2 Add Two Numbers - Medium

Problem:

You are given two non-empty linked lists representing two non-negative integers. The digits are stored in reverse order, and each of their nodes contains a single digit. Add the two numbers and return the sum as a linked list.

You may assume the two numbers do not contain any leading zero, except the number 0 itself.

Example 1:

Input: l1 = [2,4,3], l2 = [5,6,4] Output: [7,0,8] Explanation: 342 + 465 = 807.

Example 2:

Input: l1 = [0], l2 = [0] Output: [0]

Example 3:

Input: l1 = [9,9,9,9,9,9,9], l2 = [9,9,9,9] Output: [8,9,9,9,0,0,0,1]

Constraints:

• The number of nodes in each linked list is in the range [1, 100].
• 0 <= Node.val <= 9
• It is guaranteed that the list represents a number that does not have leading zeros.

Problem Analysis:

1. Initialize: Create a dummy node and a current pointer (cur) to keep track of the current position in the result linked list.
2. Traverse and Add: Iterate through both linked lists (l1 and l2) and add corresponding node values along with any carry from the previous addition.
3. Update Carry and Value: Calculate the sum (val), update the carry, and create a new node with the result value.
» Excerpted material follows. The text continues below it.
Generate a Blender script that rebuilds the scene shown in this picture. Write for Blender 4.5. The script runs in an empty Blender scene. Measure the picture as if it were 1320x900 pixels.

Move the current pointer to the next position.
4. Handle Unequal Lengths: Continue the process until you reach the end of both lists. If one list is shorter than the other, use 0 for missing values.
5. Return Result: Return the next node of the dummy node, which contains the result linked list.

Be Careful of Edge Cases

1. Carry at the End: If there is a carry after processing all the nodes, an additional node needs to be added to represent the carry.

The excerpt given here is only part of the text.